Millions of Antenna TVs to Go Dark After Switchover

Oct 22, 2008  •  Post A Comment

About 15% of U.S. television viewers still receive over-the-air analog broadcasts through their antennas four months before the switchover to all-digital broadcasts in February, and about a fifth of those will let those TVs go dark, ABI Research said in a report today.
Almost three-quarters of the remaining over-the-air viewers will acquire and use set-top boxes that convert digital signals to analog, while 10% will become cable or satellite subscribers, ABI said in a statement Tuesday.
The Feb. 17 switchover has helped trigger a jump in sales of flat-panel televisions, almost all of which are HDTVs.
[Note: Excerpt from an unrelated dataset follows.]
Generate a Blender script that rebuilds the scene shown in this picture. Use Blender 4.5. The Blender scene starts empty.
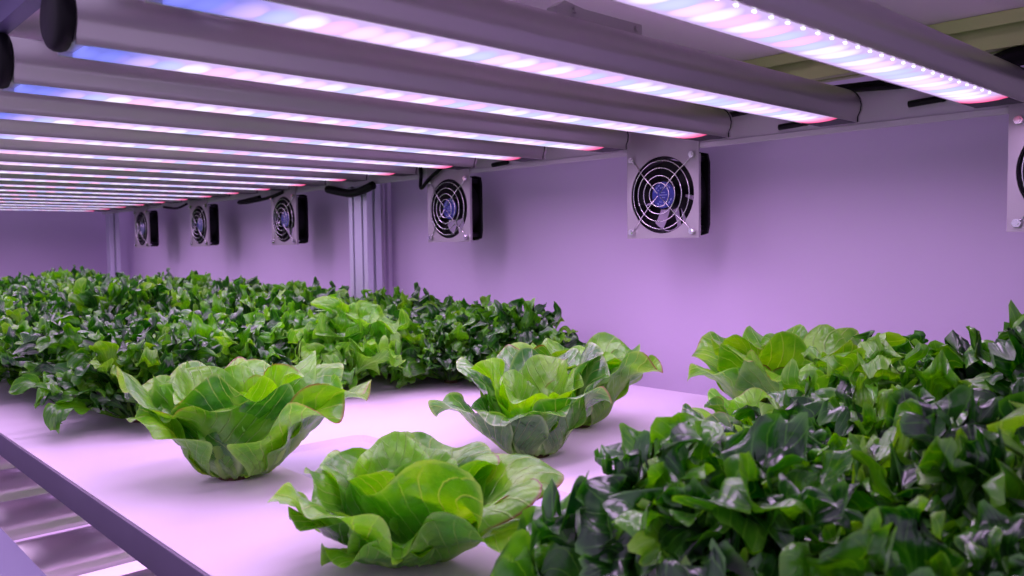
import bpy, bmesh, math, random
from mathutils import Vector, Matrix, noise
PI = math.pi
scene = bpy.context.scene
COL = scene.collection
R = math.radians

# ------------------------------------------------------------------ materials
def new_mat(name):
    m = bpy.data.materials.new(name); m.use_nodes = True
    nt = m.node_tree; nt.nodes.clear()
    out = nt.nodes.new('ShaderNodeOutputMaterial')
    return m, nt, nt.nodes, nt.links, out

def principled(name, col, rough=.5, metal=0., spec=.5, noise_amt=0., noise_scale=20., bump=0., bump_scale=60., stretch=None, coat=0.):
    m, nt, N, L, out = new_mat(name)
    p = N.new('ShaderNodeBsdfPrincipled'); L.new(p.outputs[0], out.inputs[0])
    p.inputs['Base Color'].default_value = (*col, 1); p.inputs['Roughness'].default_value = rough
    p.inputs['Metallic'].default_value = metal; p.inputs['Specular IOR Level'].default_value = spec
    p.inputs['Coat Weight'].default_value = coat
    tc = N.new('ShaderNodeTexCoord'); mp = N.new('ShaderNodeMapping'); L.new(tc.outputs['Object'], mp.inputs[0])
    if stretch: mp.inputs['Scale'].default_value = stretch
    nz = N.new('ShaderNodeTexNoise'); nz.inputs['Scale'].default_value = noise_scale; nz.inputs['Detail'].default_value = 4
    L.new(mp.outputs[0], nz.inputs['Vector'])
    if noise_amt:
        mx = N.new('ShaderNodeMix'); mx.data_type = 'RGBA'
        mx.inputs['A'].default_value = (*[c * (1 - noise_amt) for c in col], 1)
        mx.inputs['B'].default_value = (*[min(1, c * (1 + noise_amt)) for c in col], 1)
        L.new(nz.outputs[0], mx.inputs['Factor']); L.new(mx.outputs['Result'], p.inputs['Base Color'])
    if bump:
        nb = N.new('ShaderNodeTexNoise'); nb.inputs['Scale'].default_value = bump_scale; nb.inputs['Detail'].default_value = 3
        L.new(mp.outputs[0], nb.inputs['Vector'])
        b = N.new('ShaderNodeBump'); b.inputs['Strength'].default_value = bump; b.inputs['Distance'].default_value = .002
        L.new(nb.outputs[0], b.inputs['Height']); L.new(b.outputs[0], p.inputs['Normal'])
    return m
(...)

Annual global TV shipments will rise 4% to 208 million units this year as liquid-crystal display TVs overtake cathode-ray tube sets as the world’s most popular type of television set, DisplaySearch said last month.
“Terrestrial viewers tend to be more likely to use alternative video entertainment forms such as DVD rentals and broadband video, and the transition may push them further in that direction,” Steve Wilson, principal analyst at ABI Research, said in the report.
Last week, Nielsen Co. estimated that 9 million households would stop receiving any type of broadcasting if the digital switchover were to occur today, while an additional 12.6 million households would lose service of at least one television set.
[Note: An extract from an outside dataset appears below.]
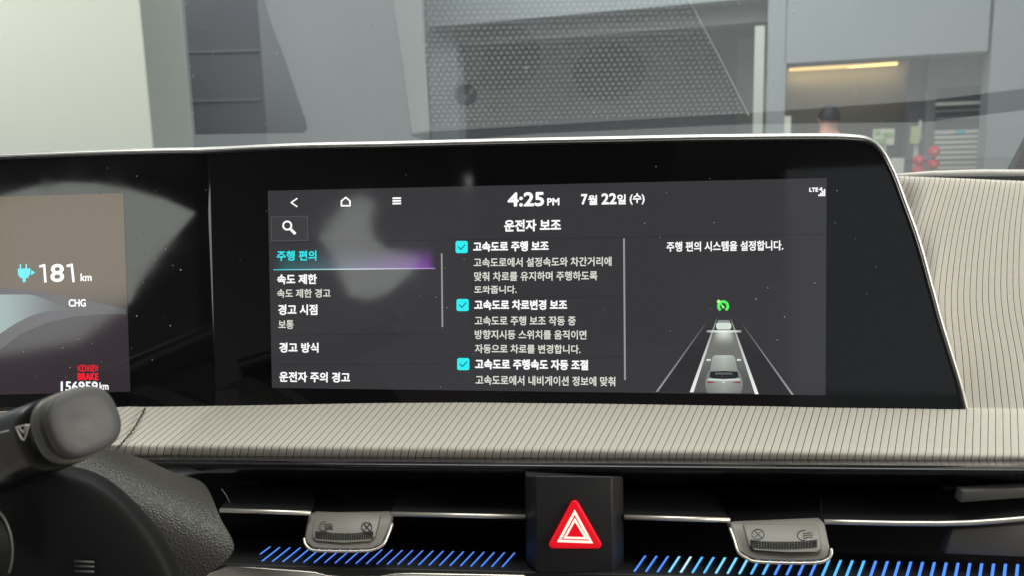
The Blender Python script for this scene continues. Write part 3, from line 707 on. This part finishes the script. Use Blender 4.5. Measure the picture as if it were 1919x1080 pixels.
# ================================================================== ambient light bars
bar_cols = {k: mat('bar_'+k, (.02, .05, .2), .3, 0, .5, c, 1.2) for k, c in dict(blue=(.085, .28, .98), deep=(.10, .24, .95), cyan=(.10, .50, 1.0), pale=(.55, .84, 1.0), ice=(.22, .68, 1.0)).items()}
def bar(parent, xb, yb, xt, yt, m, wpx=3.0):
    n = 3; s = MB(); lt, rt = [], []
    for x, y in ((xb, yb), (xt, yt)):
        d = lipD(x, y) - .0008; lt.append(P(x-wpx/2, y, d)); rt.append(P(x+wpx/2, y, d))
    s.prism([lt[0], rt[0], rt[1], lt[1]], Vector((0, .0012, -.0006))); bevel(s.build('light_bar', m, parent), .00025, 2)
AL = empty('ambient_light', P(730, 1050, .37), 'row of slanted blue light bars under the left air vent', 'ambient light', 'blue ambient light rows')
bar(AL, 486.5, 1040, 506, 1025.5, bar_cols['blue'])
for i in range(24):
    xb = 490 + 19.6*i; yb = yBt(xb); dx = lerp(34, 24, i/23)
    bar(AL, xb, yb, xb+dx, yT(xb+dx)+1, bar_cols['deep' if 5 < i < 15 else 'blue'], 2.9)
AR = empty('ambient_light', P(1560, 1070, .35), 'row of slanted blue light bars under the right air vent, brightest near the switch', 'ambient light', 'blue ambient light rows')
for i in range(33):
    xb = 1189 + 21.7*i + .022*i*i; yb = yBt(xb)+2; dx = interp(xb, [1189, 1570, 1890], [21, 12.5, 3])
    c = 'pale' if i == 4 else 'ice' if i in (3, 7, 8, 9) else 'cyan' if (i in (10, 11, 5, 6) or 16 <= i <= 19) else 'blue'
    bar(AR, xb, yb, xb+dx, yT(xb+dx)+1, bar_cols[c], 3.8)

# ================================================================== the display
DP = empty('curved_display', pan(0, -.10, -.03), 'wide curved black display panel with silver rim showing a Korean driver assistance menu', 'display')
OUT = [(-230, 293.5), (-100, 289), (0, 284), (260, 275), (520, 266.5), (740, 261.3), (960, 256), (1130, 252.5), (1300, 249), (1440, 247.3), (1530, 246.6), (1570, 247), (1600, 248.3), (1626, 251.5), (1648, 262), (1666, 283), (1679, 308), (1689, 330), (1704, 371), (1733, 453), (1761, 556), (1774, 604), (1807, 711), (1817, 750), (1826, 785)]
o_uv = [uv(x, y) for x, y in OUT]
o_uv = [tuple(q) for q in catmull(o_uv, 5)]
VBOT = min(v for _, v in o_uv)
bot = [(s_, uv(min(1800, max(-60, 959+s_*3600)), ypb(min(1800, max(-60, 959+s_*3600))) + 26)[1]) for s_ in np.linspace(o_uv[-1][0]-.006, o_uv[0][0], 70)]
ringpts = o_uv + bot                                   # closed, clockwise from top-left
def offs(pts, d):
    A = np.array(pts); n = len(A); out = []
    for i in range(n):
        t = A[(i+1) % n]-A[i-1]; t /= np.linalg.norm(t)+1e-12; out.append(tuple(A[i] + np.array((t[1], -t[0]))*d))
    return out
def ringrow(d, w_): return [pan(s_, v, w_) for s_, v in offs(ringpts, d)]
dsign = 1
t0 = offs(o_uv, .002)
if t0[20][1] < o_uv[20][1]: dsign = 1      # positive offset moves inwards here
else: dsign = -1
I = lambda d: dsign*d
m = MB(); m.grid([ringrow(I(.0016), -.020), ringrow(I(.0000), -.016), ringrow(I(.0000), -.0042), ringrow(I(.0003), -.0030), ringrow(I(.0012), -.0014), ringrow(I(.0020), -.0004), ringrow(I(.0025), -.0006)], True); m.build('silver_rim', M['bezel'], DP, True, fix=False)
m = MB(); m.grid([ringrow(I(.00245), -.003), ringrow(I(.0025), -.0008), ringrow(I(.0029), -.0002), ringrow(I(.0036), .0006), ringrow(I(.0043), .0004), ringrow(I(.0046), -.0004), ringrow(I(.0047), -.004)], True); m.build('inner_rim', M['gloss'], DP, True, fix=False)
m = MB(); pass
inner = offs(ringpts, I(.0047))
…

  1. So, after the switch, fewer than 15 percent will receive digital signals over the air. What a waste of spectrum and electricity to reach so few people! Why doesn’t the government throw those few holdouts a FREE “lifeline” service, on cable or satellite, featuring only the channels lost from the spectrum. The cost of subsidization would surely be far less than the opportunity cost of selling off the spectrum to cell phone providers. Think about that, next time you have a dropped call, or can’t get a signal. Think of the wasted spectrum being used to reach a handful of people. Phones are mobile; TV is not. So, TV should not rely on over-the-air terrestrial signals, especially as all homes are reached by satellite or cable.
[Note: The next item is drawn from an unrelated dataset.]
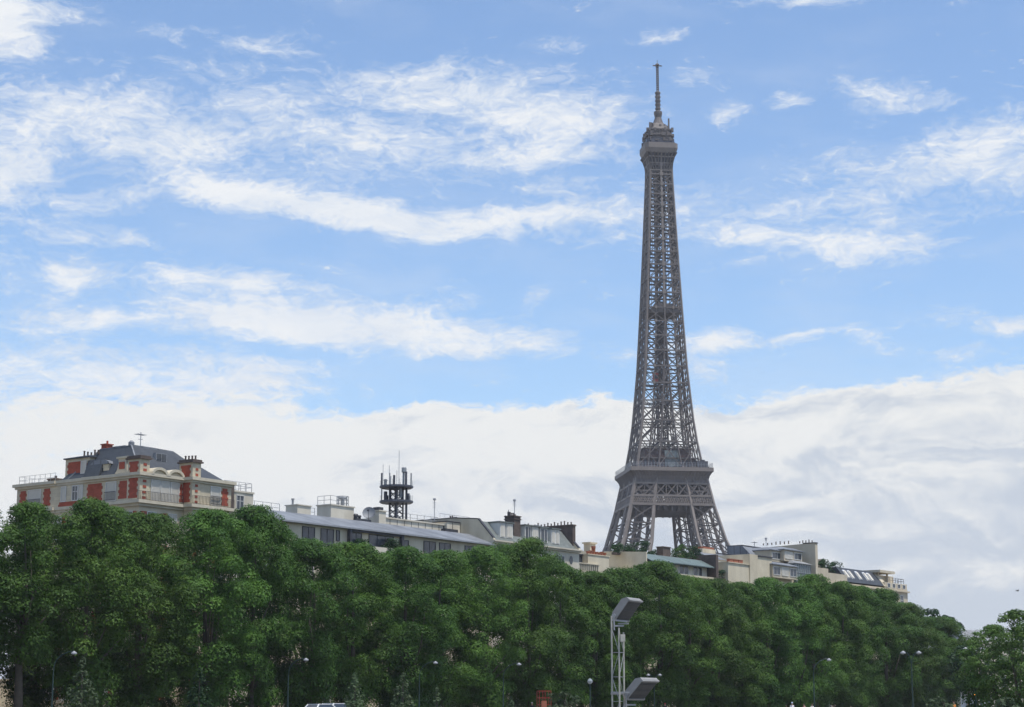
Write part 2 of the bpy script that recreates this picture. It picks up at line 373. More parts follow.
class Bld:                                 # a thing whose parts are given in street-frame coordinates (s, y, z)
    def __init__(s, name, label, cat, s0, y0, z0=0.0, group=None):
        s.o = (s0, y0, z0); s.root = thing(name, label, cat, W(s0, y0, z0), SROT, group)
    def part(s, name, mb, mats, parent=None, label=None, smooth=False):
        o = mesh_obj(name, mb, mats, parent or s.root, s.o, smooth)
        if label: o['label'] = label
        return o
# ------------------------------------------------------------------ ground, road, quay, river (street frame)
def sheet(name, s0, s1, y0, y1, z, m):
    mb = MB(); mb.add([(s0,y0,z),(s1,y0,z),(s1,y1,z),(s0,y1,z)], [(0,1,2,3)])
    return struct(name, mb, m, (0, 0, 0), SROT)
sheet('ground', -2500, 3000, 62, 3000, -0.02, M['earth'])
sheet('promenade', -200, 1200, 62, 104, 0.10, M['paving'])
sheet('road', -200, 1200, 104.3, 121.7, 0.0, M['asphalt'])
sheet('pavement', -200, 1200, 122, 157.7, 0.12, M['paving'])
k = MB(); k.box(-200, 1200, 103.7, 104.3, -.1, .13); k.box(-200, 1200, 121.7, 122.3, -.1, .145); struct('kerb', k, M['kerb'], rz=SROT)
k = MB()
for i in range(120): k.box(-150 + i*9, -147 + i*9, 112.9, 113.05, .003, .008)
struct('lane_markings', k, M['paint'], rz=SROT)
k = MB(); k.box(-400, 1500, 61.2, 62.0, -4.5, .55); struct('quay_wall', k, M['stone'], rz=SROT)
sheet('quayside', -400, 1500, 10, 61.2, -2.6, M['paving'])
sheet('river', -2500, 3000, -900, 10, -4.2, M['water'])

# ------------------------------------------------------------------ summer haze
HAZE = 0.00009
if HAZE:
    mb = MB(); mb.box(-3200, 3200, -1200, 3300, -5.3, 352)
    hz = mesh_obj('haze', mb, []); hz.rotation_euler = (0, 0, SROT); hz['kind'] = 'stuff'
    hm = bpy.data.materials.new('air_haze'); hm.use_nodes = True; t_ = hm.node_tree
    for n in list(t_.nodes): t_.nodes.remove(n)
    o_ = t_.nodes.new('ShaderNodeOutputMaterial'); v_ = t_.nodes.new('ShaderNodeVolumePrincipled'); v_.inputs['Color'].default_value = (.86, .90, .97, 1); v_.inputs['Density'].default_value = HAZE
    v_.inputs['Anisotropy'].default_value = 0.0
    t_.links.new(v_.outputs[0], o_.inputs['Volume']); hz.data.materials.append(hm)
# ------------------------------------------------------------------ the lattice tower
TY = 915.0
tp = atY(661.2, 330, TY); TW_ROT = R(7.5)
tower = thing('lattice_tower', 'tall tapering brown iron lattice tower with two wide galleries and a mast', 'tower', (tp.x, TY, 0), TW_ROT)
def zt(y): return atY(661, y, TY).z
def interp(tab, z):
    if z <= tab[0][0]: return tab[0][1]
    for (a, b), (c, d) in zip(tab, tab[1:]):
        if z <= c: return b + (d - b) * (z - a) / (c - a)
    return tab[-1][1]
# full width across the outer corners of a face, and the width of one leg, by height
WT = [(0,124),(20,102),(40,83),(57,69),(66,60),(80,48.6),(97,39.8),(110,34.6),(119,30.2),(128,27.6),(140,24.6),(166,20.3),(190,17.7),(216,15.1),(240,12.9),(262,11.0),(276,10.4)]
BT = [(0,26),(57,16.5),(80,13.2),(100,10.6),(119,10.2),(140,9.6),(166,9.1),(190,8.85),(400,8.85)]
def Wd(z): return interp(WT, z)
def leg_corners(sx, sy, z):
    h = Wd(z) / 2; b = min(interp(BT, z), h); i = h - b
    return [Vector((sx*h, sy*h, z)), Vector((sx*i, sy*h, z)), Vector((sx*i, sy*i, z)), Vector((sx*h, sy*i, z))]
def girder(mb, p, q, w, mi=0):             # a box column with lattice look kept as one bar
    mb.bar(p, q, w, mi)
def lattice_face(mb, a0, b0, a1, b1, w, n=1, ring=True, mi=0, sub=True):
    # X bracing of one panel, corners a0 b0 (bottom) a1 b1 (top), n crossings side by side
    for k in range(n):
        p0 = a0.lerp(b0, k/n); q0 = a0.lerp(b0, (k+1)/n); p1 = a1.lerp(b1, k/n); q1 = a1.lerp(b1, (k+1)/n)
        mb.bar(p0, q1, w, mi); mb.bar(q0, p1, w, mi)
    if ring: mb.bar(a1, b1, w * 1.25, mi)
    if sub: mb.bar(a0.lerp(a1, .5), b0.lerp(b1, .5), w * .7, mi)
for sx in (-1, 1):
    for sy in (-1, 1):
        mb = MB()
        zs = [0, 11, 22, 33, 45, 57.5, 66, 73, 80.5, 88.5, 97, 104, 111, 116]
        for z0, z1 in zip(zs, zs[1:]):
            c0 = leg_corners(sx, sy, z0); c1 = leg_corners(sx, sy, z1)
            for i in range(4):
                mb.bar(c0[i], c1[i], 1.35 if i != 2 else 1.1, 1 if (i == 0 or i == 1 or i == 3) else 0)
                lattice_face(mb, c0[i], c0[(i+1) % 4], c1[i], c1[(i+1) % 4], .48, 1, sub=False)
                m0 = c0[i].lerp(c0[(i+1) % 4], .5); m1 = c1[i].lerp(c1[(i+1) % 4], .5)
                
            # lift track and stairs inside the leg
            ce0 = (c0[0] + c0[2]) / 2; ce1 = (c1[0] + c1[2]) / 2
            for off in (Vector((1.6, 1.6, 0)), Vector((-1.6, 1.6, 0)), Vector((1.6, -1.6, 0)), Vector((-1.6, -1.6, 0))):
                mb.bar(ce0 + off, ce1 + off, .45)
            
            for t in (.5,):
                e = ce0.lerp(ce1, t); mb.bar(e + Vector((-2, 0, 0)), e + Vector((2, 0, .3)), .5)
        mb.box(*sorted((sx*36, sx*63.5)), *sorted((sy*36, sy*63.5)), -.5, 3)
        mesh_obj('leg', mb, [M['iron'], M['iron_lit']], tower)
# first platform (behind the houses) and its arches
mb = MB(); w = 35.4
for a, b in (((-1,-1),(1,-1)), ((1,-1),(1,1)), ((1,1),(-1,1)), ((-1,1),(-1,-1))):
    A = Vector((a[0]*w, a[1]*w, 0)); B_ = Vector((b[0]*w, b[1]*w, 0)); n_ = Vector((0, 0, 1)).cross(B_ - A).normalized() * 2
    for z0, z1, t in ((50, 53, .6), (53, 57, 1.6), (57, 58.2, 2.2)):
        mb.prism([A + Vector((0, 0, z0)), B_ + Vector((0, 0, z0)), B_ + Vector((0, 0, z1)), A + Vector((0, 0, z1))], n_ * t)
    pts = []
    for k in range(17):
        t = k / 16; pts.append(A.lerp(B_, .02 + .96 * t) * 1.03 + Vector((0, 0, 14 + 35 * math.sin(math.pi * t) ** .6)))
    for p, q in zip(pts, pts[1:]): mb.bar(p, q, 1.6)
mb.box(-35, 35, -35, 35, 56.2, 57)
mesh_obj('first_platform', mb, M['iron'], tower)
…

  2. By my calculations, that is still 45,000,000 people that get television OTA.

  3. A few things….
    1) where are they geting thier numbers for percentages???? As stated before, nobody I know who is on antenna was ever asked about readiness and reception.
    2) why is Neilson involved, when they coul have taken surveys from actual people, not set top boxes with “OK TO RECORD MY VIEWING THIS CHANNEL” buttons.
    3) Are they surveying cable and sat, for new figures? I’d like to hear an official’s account of DTV in either industry. Name should be included for verification and credibility. Note how this article mentions neither. NO names or positions are in this story, other than acompany name.
    4) How about how many stations will be ignored, after the switch?? Lima, Ohio is a prime example. Palm Springs, CA’s low power stations are as well.
    Both use Low power or “CA” class A stations for network and news coverage.